Por Ricardo Martínez Martínez
El Paquete Económico 2025 parece un acto de equilibrio. Por un lado, se perfila como la solución a los excesos del año electoral, donde el gasto público se expandió como un río desbordado. Por el otro, dibuja un horizonte incierto, donde el bienestar social y la inversión estratégica se convierten en monedas de cambio para la tan ansiada disciplina fiscal.
En el corazón de este presupuesto, las cifras relatan una historia que no coincide necesariamente con la narrativa oficial. La reducción del déficit fiscal al 3.9% del PIB es presentada como un logro de contención. Sin embargo, este ajuste se apoya en un recorte significativo del gasto programable, que se contrae un 3.6% en términos reales. Áreas que son pilares del tejido social, como la salud y la educación, ven sus asignaciones menguar. Un ejemplo que preocupa es el recorte del 34% al presupuesto de la Secretaría de Salud, dejando a programas esenciales con un margen mínimo para operar en un contexto de demandas crecientes.
En paralelo, las decisiones recientes de la presidenta Claudia Sheinbaum lanzan una interrogante que el presupuesto no responde del todo: ¿cómo garantizar derechos sociales si la base financiera que los sustenta se erosiona? Este inicio de mes, el último del año 2024. La presidenta Claudia Sheinbaum firmó decretos que elevan a rango constitucional dos pilares de su agenda: la pensión no contributiva y el ambicioso programa para construir un millón de viviendas. Si bien estas medidas representan un avance significativo en términos de justicia social, su éxito dependerá de un esquema de financiamiento sostenible que hoy parece ausente del debate.
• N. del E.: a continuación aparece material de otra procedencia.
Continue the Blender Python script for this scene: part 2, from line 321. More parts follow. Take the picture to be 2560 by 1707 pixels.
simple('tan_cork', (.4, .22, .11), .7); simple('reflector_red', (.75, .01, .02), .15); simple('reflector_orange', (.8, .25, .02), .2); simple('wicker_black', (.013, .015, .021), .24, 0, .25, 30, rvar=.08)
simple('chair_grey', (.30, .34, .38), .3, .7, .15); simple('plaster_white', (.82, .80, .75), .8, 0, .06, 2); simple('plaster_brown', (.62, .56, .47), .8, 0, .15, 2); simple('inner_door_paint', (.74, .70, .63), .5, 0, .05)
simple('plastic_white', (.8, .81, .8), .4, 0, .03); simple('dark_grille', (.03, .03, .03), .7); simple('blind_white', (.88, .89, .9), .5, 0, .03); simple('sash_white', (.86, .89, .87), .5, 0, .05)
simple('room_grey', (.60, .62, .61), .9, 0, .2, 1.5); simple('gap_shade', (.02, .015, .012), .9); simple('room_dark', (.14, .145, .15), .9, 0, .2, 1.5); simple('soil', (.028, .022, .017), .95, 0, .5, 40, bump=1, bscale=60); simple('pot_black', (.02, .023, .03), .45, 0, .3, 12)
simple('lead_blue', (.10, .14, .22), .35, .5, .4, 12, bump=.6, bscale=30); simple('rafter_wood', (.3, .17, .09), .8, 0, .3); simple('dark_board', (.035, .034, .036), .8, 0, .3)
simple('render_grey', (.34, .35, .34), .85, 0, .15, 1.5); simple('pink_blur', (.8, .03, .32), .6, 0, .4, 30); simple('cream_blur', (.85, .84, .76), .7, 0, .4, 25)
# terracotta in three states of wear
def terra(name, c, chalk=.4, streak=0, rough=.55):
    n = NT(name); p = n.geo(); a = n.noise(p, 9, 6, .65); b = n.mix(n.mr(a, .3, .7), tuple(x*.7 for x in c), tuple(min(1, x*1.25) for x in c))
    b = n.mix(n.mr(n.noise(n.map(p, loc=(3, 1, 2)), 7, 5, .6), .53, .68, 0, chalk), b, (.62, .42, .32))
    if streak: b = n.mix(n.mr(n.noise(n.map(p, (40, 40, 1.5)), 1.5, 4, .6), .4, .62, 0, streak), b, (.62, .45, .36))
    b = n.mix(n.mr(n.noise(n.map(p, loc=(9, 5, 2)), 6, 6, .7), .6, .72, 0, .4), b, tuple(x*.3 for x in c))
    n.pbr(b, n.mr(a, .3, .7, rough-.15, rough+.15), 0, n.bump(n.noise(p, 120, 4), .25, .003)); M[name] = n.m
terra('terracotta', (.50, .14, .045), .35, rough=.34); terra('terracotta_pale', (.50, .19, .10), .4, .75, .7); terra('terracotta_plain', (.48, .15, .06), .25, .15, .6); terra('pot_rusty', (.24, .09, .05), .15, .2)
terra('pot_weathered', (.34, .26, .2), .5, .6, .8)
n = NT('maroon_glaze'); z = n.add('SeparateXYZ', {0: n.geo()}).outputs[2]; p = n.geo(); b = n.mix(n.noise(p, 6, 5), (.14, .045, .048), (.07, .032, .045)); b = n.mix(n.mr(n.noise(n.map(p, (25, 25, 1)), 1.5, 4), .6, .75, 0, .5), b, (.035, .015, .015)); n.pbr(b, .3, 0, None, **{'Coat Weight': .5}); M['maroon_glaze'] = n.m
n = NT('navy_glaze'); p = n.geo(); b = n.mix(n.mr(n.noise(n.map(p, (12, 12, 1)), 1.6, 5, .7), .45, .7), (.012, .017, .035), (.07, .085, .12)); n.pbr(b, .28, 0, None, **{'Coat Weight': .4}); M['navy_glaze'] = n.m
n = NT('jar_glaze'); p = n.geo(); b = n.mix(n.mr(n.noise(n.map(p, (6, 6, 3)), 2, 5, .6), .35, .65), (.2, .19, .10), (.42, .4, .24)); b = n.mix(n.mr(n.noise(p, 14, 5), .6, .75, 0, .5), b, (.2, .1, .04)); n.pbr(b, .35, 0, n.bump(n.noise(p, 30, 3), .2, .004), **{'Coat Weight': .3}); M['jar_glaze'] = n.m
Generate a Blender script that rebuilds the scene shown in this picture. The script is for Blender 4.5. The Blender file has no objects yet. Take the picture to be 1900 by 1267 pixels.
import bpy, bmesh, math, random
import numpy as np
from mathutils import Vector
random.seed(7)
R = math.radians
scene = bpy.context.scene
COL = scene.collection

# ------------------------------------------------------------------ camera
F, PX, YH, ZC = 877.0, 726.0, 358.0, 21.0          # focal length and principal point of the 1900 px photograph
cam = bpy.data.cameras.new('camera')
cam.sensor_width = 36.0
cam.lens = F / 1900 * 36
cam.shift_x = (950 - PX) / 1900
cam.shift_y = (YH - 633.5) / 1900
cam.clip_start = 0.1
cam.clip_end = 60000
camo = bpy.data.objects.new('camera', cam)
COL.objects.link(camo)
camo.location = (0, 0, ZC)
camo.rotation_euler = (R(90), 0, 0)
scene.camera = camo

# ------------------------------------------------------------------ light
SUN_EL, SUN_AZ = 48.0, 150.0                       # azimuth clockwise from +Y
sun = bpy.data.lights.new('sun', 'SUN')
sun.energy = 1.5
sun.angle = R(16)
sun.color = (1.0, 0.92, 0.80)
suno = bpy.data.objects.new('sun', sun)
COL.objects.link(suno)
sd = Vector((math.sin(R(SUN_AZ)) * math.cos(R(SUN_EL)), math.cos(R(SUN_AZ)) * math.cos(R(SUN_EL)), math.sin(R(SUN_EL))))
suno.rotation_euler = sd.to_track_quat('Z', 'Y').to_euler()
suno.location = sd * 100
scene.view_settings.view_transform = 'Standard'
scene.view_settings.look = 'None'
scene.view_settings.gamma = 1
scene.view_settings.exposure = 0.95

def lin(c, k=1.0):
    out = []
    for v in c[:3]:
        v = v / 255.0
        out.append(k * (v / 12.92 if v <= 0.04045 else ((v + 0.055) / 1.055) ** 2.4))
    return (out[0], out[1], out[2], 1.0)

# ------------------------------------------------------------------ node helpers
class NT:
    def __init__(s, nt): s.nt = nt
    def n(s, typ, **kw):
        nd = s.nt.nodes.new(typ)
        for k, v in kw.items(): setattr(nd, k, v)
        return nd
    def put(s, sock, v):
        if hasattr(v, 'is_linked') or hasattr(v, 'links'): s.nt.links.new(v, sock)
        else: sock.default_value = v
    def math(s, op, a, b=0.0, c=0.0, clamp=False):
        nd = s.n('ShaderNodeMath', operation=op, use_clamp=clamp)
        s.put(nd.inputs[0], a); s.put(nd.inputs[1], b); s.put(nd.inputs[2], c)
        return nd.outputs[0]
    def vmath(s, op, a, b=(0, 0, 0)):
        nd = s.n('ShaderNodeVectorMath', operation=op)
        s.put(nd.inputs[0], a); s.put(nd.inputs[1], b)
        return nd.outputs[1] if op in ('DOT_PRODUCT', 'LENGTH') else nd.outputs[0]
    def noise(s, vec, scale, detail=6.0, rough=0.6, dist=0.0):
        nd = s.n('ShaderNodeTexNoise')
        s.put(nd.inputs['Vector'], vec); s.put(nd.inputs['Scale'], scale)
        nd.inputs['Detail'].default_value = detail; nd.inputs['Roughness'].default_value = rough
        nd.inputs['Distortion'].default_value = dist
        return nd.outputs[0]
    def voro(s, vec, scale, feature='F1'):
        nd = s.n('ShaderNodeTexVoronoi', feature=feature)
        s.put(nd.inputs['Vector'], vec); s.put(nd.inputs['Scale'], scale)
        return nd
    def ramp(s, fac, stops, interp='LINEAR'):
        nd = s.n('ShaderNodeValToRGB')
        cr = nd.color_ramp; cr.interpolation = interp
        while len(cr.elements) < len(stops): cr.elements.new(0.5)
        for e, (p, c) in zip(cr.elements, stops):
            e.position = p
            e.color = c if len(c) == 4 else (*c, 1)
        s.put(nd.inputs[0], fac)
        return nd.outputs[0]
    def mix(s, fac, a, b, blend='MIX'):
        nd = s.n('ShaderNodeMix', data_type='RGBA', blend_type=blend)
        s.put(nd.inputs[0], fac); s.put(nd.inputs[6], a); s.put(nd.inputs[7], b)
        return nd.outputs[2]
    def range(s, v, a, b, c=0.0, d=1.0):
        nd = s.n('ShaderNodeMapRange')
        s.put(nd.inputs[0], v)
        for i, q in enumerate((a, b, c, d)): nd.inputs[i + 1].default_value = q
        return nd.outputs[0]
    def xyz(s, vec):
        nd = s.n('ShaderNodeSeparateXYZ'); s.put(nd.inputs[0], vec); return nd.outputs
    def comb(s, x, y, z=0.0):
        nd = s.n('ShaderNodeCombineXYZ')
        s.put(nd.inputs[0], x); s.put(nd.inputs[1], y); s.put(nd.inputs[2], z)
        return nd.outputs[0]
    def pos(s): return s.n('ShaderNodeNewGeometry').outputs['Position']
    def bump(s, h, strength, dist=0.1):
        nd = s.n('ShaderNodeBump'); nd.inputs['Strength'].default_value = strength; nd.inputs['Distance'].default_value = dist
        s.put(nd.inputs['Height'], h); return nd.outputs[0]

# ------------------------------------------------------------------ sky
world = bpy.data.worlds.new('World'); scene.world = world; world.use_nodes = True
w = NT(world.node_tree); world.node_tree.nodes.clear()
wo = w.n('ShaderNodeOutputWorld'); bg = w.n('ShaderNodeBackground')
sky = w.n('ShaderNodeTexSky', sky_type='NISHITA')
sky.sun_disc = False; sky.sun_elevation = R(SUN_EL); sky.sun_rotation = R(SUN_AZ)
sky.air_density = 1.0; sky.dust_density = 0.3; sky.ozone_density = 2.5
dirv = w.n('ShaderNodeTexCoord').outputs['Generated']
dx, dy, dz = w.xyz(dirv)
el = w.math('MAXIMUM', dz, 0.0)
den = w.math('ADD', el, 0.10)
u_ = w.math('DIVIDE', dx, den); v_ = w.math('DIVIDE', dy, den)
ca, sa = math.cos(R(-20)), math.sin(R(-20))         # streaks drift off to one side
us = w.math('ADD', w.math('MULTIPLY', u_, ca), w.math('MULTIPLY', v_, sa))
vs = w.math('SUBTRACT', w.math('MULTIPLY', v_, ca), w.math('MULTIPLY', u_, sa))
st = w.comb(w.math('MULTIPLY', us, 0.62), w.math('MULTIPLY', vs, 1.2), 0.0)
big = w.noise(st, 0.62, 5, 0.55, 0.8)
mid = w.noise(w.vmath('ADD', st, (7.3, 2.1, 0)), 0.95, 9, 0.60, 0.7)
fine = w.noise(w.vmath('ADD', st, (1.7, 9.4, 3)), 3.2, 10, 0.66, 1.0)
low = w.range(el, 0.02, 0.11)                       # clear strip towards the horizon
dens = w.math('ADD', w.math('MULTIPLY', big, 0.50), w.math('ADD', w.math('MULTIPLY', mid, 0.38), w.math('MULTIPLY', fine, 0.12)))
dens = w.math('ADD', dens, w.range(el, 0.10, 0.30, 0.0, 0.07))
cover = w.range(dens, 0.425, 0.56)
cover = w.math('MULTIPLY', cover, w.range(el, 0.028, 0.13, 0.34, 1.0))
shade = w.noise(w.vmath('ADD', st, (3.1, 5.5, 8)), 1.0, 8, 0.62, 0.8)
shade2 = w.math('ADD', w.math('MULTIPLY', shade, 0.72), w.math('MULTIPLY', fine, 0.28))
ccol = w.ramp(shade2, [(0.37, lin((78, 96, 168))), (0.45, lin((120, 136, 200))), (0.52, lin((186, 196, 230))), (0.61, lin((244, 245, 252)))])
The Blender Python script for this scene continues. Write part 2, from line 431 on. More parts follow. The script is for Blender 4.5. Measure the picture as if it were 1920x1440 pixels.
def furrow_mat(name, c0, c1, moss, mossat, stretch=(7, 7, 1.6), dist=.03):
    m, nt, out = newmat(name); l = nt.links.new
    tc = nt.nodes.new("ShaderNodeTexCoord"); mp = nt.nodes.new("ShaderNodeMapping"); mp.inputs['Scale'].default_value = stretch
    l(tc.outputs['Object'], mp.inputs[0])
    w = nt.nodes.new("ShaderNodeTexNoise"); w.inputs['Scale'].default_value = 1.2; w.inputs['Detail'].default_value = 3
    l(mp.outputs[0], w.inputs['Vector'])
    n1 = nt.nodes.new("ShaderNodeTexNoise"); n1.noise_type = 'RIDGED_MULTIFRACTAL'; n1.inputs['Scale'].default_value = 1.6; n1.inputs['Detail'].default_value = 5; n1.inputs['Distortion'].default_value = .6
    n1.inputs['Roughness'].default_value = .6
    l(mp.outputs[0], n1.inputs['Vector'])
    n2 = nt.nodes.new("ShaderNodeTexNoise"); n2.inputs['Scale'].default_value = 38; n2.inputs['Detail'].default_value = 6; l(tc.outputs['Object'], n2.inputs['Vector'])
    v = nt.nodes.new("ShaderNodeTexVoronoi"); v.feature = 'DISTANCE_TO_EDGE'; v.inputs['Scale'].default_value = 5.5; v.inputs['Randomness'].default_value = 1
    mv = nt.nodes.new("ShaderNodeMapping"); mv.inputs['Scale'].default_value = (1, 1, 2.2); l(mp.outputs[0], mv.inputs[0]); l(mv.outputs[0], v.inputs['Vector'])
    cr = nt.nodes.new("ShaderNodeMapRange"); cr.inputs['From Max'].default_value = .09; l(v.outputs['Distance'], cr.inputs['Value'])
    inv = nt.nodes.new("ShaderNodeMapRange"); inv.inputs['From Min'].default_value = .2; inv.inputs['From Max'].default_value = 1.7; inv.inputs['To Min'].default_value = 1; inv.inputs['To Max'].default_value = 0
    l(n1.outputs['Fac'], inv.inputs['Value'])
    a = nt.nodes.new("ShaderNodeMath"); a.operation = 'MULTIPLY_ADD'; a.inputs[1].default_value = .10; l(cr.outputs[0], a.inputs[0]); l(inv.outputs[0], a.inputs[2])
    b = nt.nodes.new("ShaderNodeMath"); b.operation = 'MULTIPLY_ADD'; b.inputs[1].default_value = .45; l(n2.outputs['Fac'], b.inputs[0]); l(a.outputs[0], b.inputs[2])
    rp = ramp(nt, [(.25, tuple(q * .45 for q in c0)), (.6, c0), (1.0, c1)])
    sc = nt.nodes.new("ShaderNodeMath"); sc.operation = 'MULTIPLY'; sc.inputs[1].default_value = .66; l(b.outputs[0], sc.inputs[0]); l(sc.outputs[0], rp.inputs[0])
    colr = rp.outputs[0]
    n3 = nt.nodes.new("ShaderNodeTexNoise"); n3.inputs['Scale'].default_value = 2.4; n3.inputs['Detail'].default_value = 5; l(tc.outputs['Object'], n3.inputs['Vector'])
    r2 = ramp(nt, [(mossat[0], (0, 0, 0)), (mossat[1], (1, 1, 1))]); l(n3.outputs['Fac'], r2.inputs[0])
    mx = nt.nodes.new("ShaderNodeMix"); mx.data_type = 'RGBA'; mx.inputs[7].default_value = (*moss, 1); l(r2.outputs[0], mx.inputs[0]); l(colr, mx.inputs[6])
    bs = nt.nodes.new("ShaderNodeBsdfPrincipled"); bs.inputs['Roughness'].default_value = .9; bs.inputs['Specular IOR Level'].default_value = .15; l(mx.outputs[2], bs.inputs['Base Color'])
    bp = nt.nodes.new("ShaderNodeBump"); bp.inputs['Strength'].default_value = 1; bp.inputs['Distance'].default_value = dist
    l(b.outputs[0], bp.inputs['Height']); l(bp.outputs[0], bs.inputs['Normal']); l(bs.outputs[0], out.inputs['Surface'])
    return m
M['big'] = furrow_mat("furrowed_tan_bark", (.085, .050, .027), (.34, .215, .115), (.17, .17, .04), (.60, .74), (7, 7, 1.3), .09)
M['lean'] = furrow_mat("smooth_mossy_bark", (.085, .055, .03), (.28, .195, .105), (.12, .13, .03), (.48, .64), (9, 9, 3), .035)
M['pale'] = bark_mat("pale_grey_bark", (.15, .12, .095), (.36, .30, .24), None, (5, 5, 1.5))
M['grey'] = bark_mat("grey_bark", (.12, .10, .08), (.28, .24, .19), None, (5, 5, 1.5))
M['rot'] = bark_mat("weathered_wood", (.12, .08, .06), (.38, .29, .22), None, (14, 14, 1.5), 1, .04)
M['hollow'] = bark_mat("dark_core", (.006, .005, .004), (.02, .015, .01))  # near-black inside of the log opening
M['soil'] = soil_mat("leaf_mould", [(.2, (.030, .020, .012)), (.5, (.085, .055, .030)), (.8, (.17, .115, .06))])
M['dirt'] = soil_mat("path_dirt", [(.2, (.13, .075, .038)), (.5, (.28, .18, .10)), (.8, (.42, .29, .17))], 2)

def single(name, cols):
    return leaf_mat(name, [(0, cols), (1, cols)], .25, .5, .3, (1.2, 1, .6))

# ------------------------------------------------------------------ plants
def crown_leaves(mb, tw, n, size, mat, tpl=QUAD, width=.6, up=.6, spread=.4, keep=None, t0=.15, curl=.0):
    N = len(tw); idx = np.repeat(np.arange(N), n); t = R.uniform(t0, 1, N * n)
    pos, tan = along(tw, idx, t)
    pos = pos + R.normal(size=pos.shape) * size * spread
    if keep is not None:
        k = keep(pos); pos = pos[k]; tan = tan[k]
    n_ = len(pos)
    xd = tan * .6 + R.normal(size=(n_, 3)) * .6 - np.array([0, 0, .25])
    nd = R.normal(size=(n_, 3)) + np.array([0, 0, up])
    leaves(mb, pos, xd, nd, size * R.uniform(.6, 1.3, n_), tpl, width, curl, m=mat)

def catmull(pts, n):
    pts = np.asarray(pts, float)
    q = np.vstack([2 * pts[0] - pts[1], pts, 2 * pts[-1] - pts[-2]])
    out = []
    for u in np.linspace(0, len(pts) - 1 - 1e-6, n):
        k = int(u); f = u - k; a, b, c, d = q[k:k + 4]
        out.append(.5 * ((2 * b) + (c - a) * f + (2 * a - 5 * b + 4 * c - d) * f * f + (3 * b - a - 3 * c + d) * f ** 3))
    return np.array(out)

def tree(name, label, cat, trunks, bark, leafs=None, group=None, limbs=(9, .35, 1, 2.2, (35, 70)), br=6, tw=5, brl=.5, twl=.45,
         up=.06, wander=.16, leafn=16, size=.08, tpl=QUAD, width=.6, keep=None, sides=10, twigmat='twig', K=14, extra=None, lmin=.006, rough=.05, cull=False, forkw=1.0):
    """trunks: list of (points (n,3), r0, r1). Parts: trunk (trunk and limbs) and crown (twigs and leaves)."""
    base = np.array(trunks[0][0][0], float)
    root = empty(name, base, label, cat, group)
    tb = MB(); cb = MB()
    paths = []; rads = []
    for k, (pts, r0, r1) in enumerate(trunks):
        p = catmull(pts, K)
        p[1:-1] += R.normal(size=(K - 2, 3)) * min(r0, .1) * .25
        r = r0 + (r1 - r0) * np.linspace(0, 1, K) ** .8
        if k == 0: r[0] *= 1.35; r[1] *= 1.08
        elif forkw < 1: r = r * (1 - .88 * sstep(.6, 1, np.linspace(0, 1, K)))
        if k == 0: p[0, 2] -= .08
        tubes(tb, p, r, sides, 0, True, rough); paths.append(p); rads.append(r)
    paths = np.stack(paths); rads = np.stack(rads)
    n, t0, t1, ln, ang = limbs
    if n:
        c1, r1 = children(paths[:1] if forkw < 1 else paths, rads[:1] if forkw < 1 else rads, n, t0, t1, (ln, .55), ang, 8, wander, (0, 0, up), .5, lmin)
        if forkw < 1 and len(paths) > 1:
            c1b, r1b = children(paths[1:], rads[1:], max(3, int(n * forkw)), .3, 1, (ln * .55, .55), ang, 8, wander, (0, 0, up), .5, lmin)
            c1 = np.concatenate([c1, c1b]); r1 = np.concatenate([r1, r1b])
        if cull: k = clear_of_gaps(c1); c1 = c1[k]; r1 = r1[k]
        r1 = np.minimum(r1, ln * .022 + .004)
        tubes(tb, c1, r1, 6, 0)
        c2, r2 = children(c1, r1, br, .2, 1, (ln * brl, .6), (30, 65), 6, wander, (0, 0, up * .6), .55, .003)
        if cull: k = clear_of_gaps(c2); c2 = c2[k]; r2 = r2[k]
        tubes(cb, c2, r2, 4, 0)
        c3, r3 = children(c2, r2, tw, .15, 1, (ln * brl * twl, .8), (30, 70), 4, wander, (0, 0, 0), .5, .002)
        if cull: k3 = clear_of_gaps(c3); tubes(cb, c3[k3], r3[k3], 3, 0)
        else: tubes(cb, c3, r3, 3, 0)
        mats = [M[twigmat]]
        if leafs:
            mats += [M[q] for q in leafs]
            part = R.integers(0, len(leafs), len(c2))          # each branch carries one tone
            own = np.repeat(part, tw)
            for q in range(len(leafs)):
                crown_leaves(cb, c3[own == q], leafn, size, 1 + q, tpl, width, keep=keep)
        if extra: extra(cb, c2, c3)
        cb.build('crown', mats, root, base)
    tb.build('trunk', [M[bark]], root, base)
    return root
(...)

Mientras tanto, la inversión pública, motor del desarrollo económico, retrocede a niveles que no veíamos desde hace una década. Los proyectos estratégicos se ven confinados a mínimos históricos: apenas un 2.8% del PIB. Esto no solo pone en riesgo obras de infraestructura clave, sino que también debilita la capacidad del país para cerrar las brechas de desigualdad territorial, tan palpables como las cicatrices de un mapa descuidado.
En paralelo, el optimismo de las proyecciones macroeconómicas dibuja un cuadro que parece más aspiracional que realista. La Secretaría de Hacienda anticipa un crecimiento de hasta el 3%, pero los especialistas señalan que esta cifra podría quedarse en 1.2%. Esta brecha en las expectativas no solo pone en tela de juicio la factibilidad de las metas fiscales, sino que también cuestiona el anclaje de estas decisiones en la realidad económica.
El debate no se detiene en las cifras. Hay una cuestión de fondo: ¿a quién beneficia y a quién perjudica este paquete? La concentración de recursos en áreas como pensiones y el pago de deuda pública deja poco espacio para atender las necesidades de quienes están más al margen. Los recortes en salud, por ejemplo, afectan desproporcionadamente a las poblaciones más vulnerables, que dependen de servicios públicos para acceder a derechos básicos. La narrativa de equidad y justicia social, en este contexto, parece, ante lo frío de los números, más una consigna que una brújula.
La falta de visión a largo plazo es quizás el mayor desafío de este presupuesto. Los desafíos demográficos, como el envejecimiento poblacional, y las crisis ambientales, no se abordan con la profundidad que exigen. Sin una inversión decidida en salud, educación y cuidado del medio ambiente, las generaciones futuras heredarán no solo una carga financiera, sino también un legado de oportunidades truncadas.
El debate sobre este paquete abre, sin embargo, una ventana para reflexionar sobre el modelo de desarrollo que queremos. ¿Es posible equilibrar la sostenibilidad fiscal con la justicia social? La respuesta requiere valentía política, innovación en el diseño de políticas públicas y una capacidad de diálogo que trascienda intereses cortoplacistas.
El Paquete Económico 2025 no es solo un documento técnico, sino también se trata de un espejo que refleja nuestras prioridades como sociedad. Al mirarnos en él, ¿vemos un país que cuida a sus habitantes y proyecta un futuro sostenible? O, por el contrario, ¿un sistema atrapado en su inercia, incapaz de responder a los desafíos de un mundo cambiante? Esa es la pregunta que queda sobre la mesa, esperando ser respondida no solo en palabras, sino en acciones claras y concretas, presupuestadas desde luego.
Un debate por delante, un problema, en espera de solución.